Chevron's refining profit dropped 79 percent from a year earlier to $204 million. Marathon, which typically derives about half of its profit from refining, got less than 1 percent from that segment in the fourth quarter.

``I came into the quarter thinking everybody was going to miss (analyst earnings estimates) because of lower refining margins,'' said Robert Goodof, who helps manage $20 billion in equities, including
Exxon Mobil and Chevron shares, at Loomis Sayles & Co. in Boston. ``Going forward the refining can't be this bad. You've got to imagine better crack spreads.''.

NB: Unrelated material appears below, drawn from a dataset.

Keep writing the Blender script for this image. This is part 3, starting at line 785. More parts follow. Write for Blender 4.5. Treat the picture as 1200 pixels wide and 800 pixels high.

Analysts are predicting slower profit growth this year for major oil producers. Oil futures have fallen almost 10 percent from their record high of $100.09 a barrel reached on Jan. 3, dropping amid concern over a possible U.S. recession.

Price Outlook
``Oil is due for a correction in a slowing economy,'' Goodof said.

Van Batenburg, the Louis Capital Markets research chief, said the U.S. presidential election may temper prices as oil- rich nations weigh the impact of a change in political leadership. ``These companies may have to face a pullback in prices later this year because Saudi Arabia doesn't want to have to deal with the consequences of $100 oil going into the November election,'' he said.

Demand for gasoline, diesel and other petroleum-based fuels increased by 30,000 barrels a day during the quarter in the U.S., the world's largest energy market, according to the International Energy Agency. In China, the next biggest consumer of oil, demand surged at 13 times that rate.